PROVIDED MATERIAL:
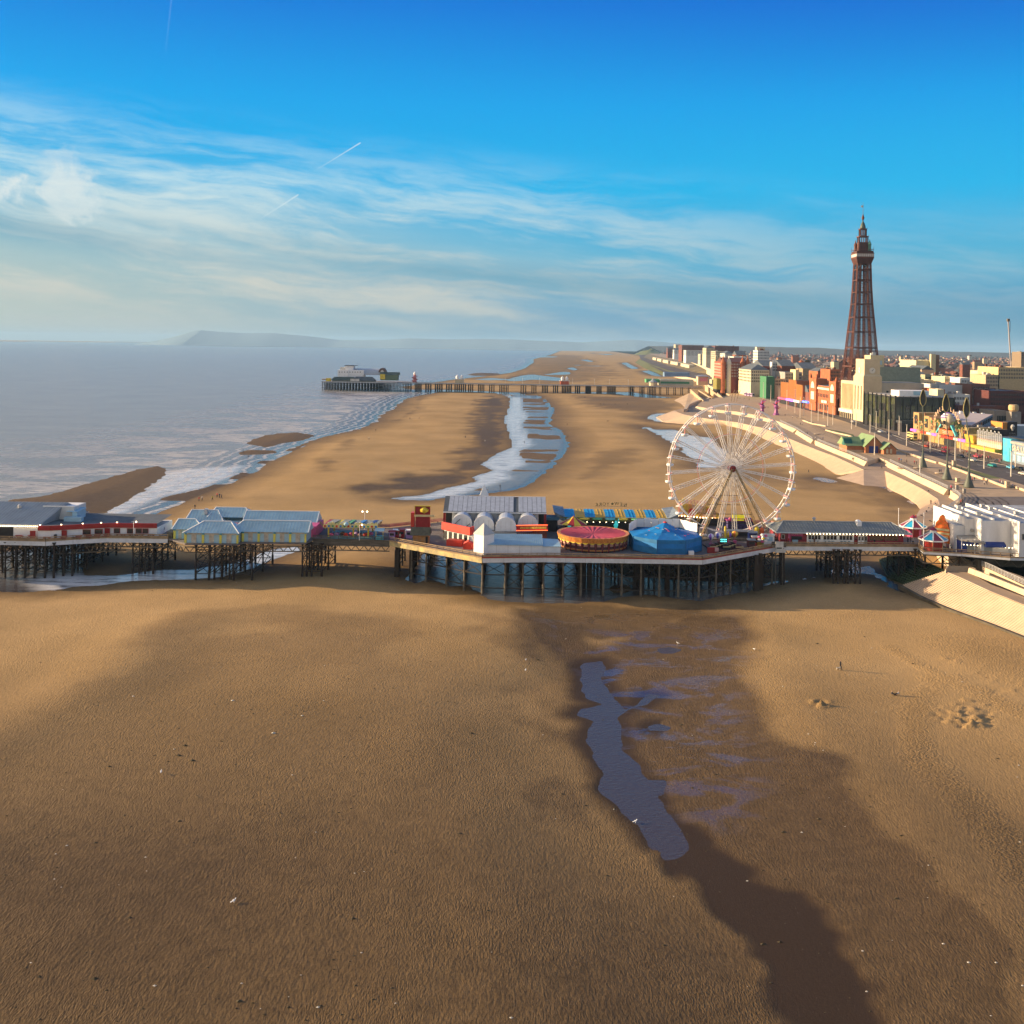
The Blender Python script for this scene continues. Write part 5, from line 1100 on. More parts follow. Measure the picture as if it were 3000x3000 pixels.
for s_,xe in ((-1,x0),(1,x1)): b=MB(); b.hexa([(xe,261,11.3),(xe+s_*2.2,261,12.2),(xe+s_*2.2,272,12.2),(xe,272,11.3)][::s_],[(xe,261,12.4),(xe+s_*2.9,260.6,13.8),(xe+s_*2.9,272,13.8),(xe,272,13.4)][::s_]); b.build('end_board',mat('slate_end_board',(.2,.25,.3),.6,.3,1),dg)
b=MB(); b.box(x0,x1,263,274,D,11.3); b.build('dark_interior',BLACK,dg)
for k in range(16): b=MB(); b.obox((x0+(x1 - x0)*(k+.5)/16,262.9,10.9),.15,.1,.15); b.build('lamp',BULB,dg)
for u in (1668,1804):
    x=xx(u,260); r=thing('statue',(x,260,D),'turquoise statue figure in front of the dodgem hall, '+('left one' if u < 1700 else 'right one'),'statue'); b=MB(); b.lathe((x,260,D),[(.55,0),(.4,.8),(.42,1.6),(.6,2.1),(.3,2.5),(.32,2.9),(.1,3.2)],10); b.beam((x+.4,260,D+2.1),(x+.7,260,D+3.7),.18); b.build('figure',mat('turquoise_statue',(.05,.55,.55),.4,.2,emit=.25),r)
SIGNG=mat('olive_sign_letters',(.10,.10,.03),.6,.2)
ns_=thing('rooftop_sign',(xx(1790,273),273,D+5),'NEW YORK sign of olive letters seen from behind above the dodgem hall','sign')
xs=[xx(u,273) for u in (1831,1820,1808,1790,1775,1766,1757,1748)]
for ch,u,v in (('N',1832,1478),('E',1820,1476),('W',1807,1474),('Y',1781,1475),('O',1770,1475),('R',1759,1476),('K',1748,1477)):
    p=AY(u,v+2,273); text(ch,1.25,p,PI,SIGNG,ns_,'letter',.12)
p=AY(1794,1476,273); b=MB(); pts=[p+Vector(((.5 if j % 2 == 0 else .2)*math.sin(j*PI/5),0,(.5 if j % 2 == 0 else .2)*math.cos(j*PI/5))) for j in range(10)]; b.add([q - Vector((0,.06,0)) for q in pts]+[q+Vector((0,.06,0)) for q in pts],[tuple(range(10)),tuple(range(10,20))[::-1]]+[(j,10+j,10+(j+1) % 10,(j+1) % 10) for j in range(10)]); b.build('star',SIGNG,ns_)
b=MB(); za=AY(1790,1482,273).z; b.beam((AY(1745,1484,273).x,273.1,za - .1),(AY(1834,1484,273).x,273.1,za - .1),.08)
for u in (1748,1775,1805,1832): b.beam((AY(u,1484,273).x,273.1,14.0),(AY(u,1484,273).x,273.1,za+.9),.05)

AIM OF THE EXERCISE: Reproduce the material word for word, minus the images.

RESULT:
The Blender Python script for this scene continues. Write part 5, from line 1100 on. More parts follow. Measure the picture as if it were 3000x3000 pixels.
for s_,xe in ((-1,x0),(1,x1)): b=MB(); b.hexa([(xe,261,11.3),(xe+s_*2.2,261,12.2),(xe+s_*2.2,272,12.2),(xe,272,11.3)][::s_],[(xe,261,12.4),(xe+s_*2.9,260.6,13.8),(xe+s_*2.9,272,13.8),(xe,272,13.4)][::s_]); b.build('end_board',mat('slate_end_board',(.2,.25,.3),.6,.3,1),dg)
b=MB(); b.box(x0,x1,263,274,D,11.3); b.build('dark_interior',BLACK,dg)
for k in range(16): b=MB(); b.obox((x0+(x1 - x0)*(k+.5)/16,262.9,10.9),.15,.1,.15); b.build('lamp',BULB,dg)
for u in (1668,1804):
    x=xx(u,260); r=thing('statue',(x,260,D),'turquoise statue figure in front of the dodgem hall, '+('left one' if u < 1700 else 'right one'),'statue'); b=MB(); b.lathe((x,260,D),[(.55,0),(.4,.8),(.42,1.6),(.6,2.1),(.3,2.5),(.32,2.9),(.1,3.2)],10); b.beam((x+.4,260,D+2.1),(x+.7,260,D+3.7),.18); b.build('figure',mat('turquoise_statue',(.05,.55,.55),.4,.2,emit=.25),r)
SIGNG=mat('olive_sign_letters',(.10,.10,.03),.6,.2)
ns_=thing('rooftop_sign',(xx(1790,273),273,D+5),'NEW YORK sign of olive letters seen from behind above the dodgem hall','sign')
xs=[xx(u,273) for u in (1831,1820,1808,1790,1775,1766,1757,1748)]
for ch,u,v in (('N',1832,1478),('E',1820,1476),('W',1807,1474),('Y',1781,1475),('O',1770,1475),('R',1759,1476),('K',1748,1477)):
    p=AY(u,v+2,273); text(ch,1.25,p,PI,SIGNG,ns_,'letter',.12)
p=AY(1794,1476,273); b=MB(); pts=[p+Vector(((.5 if j % 2 == 0 else .2)*math.sin(j*PI/5),0,(.5 if j % 2 == 0 else .2)*math.cos(j*PI/5))) for j in range(10)]; b.add([q - Vector((0,.06,0)) for q in pts]+[q+Vector((0,.06,0)) for q in pts],[tuple(range(10)),tuple(range(10,20))[::-1]]+[(j,10+j,10+(j+1) % 10,(j+1) % 10) for j in range(10)]); b.build('star',SIGNG,ns_)
b=MB(); za=AY(1790,1482,273).z; b.beam((AY(1745,1484,273).x,273.1,za - .1),(AY(1834,1484,273).x,273.1,za - .1),.08)
for u in (1748,1775,1805,1832): b.beam((AY(u,1484,273).x,273.1,14.0),(AY(u,1484,273).x,273.1,za+.9),.05)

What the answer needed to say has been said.